-- start Material for the task --
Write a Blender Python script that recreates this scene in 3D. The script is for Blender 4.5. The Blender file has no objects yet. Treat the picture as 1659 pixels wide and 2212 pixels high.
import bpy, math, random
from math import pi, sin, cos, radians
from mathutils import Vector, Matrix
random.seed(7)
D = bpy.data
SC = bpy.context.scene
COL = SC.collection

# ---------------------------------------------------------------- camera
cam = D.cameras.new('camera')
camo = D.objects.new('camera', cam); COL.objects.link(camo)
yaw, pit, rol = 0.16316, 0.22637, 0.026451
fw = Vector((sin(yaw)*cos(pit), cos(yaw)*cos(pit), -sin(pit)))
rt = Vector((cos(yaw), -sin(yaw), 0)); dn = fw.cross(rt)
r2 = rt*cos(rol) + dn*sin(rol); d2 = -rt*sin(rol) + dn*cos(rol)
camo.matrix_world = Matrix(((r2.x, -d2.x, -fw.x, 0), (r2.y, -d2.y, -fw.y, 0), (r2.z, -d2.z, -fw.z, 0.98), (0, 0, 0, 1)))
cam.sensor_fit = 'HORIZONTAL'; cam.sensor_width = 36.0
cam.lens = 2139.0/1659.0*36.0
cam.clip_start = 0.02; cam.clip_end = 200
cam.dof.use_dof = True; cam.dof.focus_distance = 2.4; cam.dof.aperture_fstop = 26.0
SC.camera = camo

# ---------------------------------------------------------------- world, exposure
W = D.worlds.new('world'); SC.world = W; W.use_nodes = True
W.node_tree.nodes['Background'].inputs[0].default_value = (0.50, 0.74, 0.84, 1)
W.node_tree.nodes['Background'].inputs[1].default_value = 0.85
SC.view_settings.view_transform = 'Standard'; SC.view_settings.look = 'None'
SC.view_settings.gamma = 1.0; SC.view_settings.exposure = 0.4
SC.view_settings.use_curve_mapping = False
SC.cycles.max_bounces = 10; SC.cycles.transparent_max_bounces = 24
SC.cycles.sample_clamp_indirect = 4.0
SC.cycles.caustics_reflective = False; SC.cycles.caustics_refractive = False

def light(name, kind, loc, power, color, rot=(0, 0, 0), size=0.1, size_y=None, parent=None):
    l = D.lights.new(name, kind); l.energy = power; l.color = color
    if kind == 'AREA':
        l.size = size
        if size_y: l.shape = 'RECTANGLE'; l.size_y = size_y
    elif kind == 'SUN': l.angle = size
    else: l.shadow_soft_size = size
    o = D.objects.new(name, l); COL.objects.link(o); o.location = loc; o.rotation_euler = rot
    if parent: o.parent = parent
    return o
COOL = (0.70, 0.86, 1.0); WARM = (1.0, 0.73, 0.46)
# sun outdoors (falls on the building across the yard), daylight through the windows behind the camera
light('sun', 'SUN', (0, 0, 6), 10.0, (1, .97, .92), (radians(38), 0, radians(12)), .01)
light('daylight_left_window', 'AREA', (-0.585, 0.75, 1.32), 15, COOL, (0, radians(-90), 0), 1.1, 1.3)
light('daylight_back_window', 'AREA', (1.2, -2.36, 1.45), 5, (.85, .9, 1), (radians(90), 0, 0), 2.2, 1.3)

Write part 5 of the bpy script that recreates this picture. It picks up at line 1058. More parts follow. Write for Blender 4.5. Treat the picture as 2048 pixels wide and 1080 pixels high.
-- end Material for the task --
## Request
Give back the opening line of the records above and every line after it, up to and including the one with "COL = SC.collection", unchanged.

## Task answer
Write a Blender Python script that recreates this scene in 3D. The script is for Blender 4.5. The Blender file has no objects yet. Treat the picture as 1659 pixels wide and 2212 pixels high.
import bpy, math, random
from math import pi, sin, cos, radians
from mathutils import Vector, Matrix
random.seed(7)
D = bpy.data
SC = bpy.context.scene
COL = SC.collection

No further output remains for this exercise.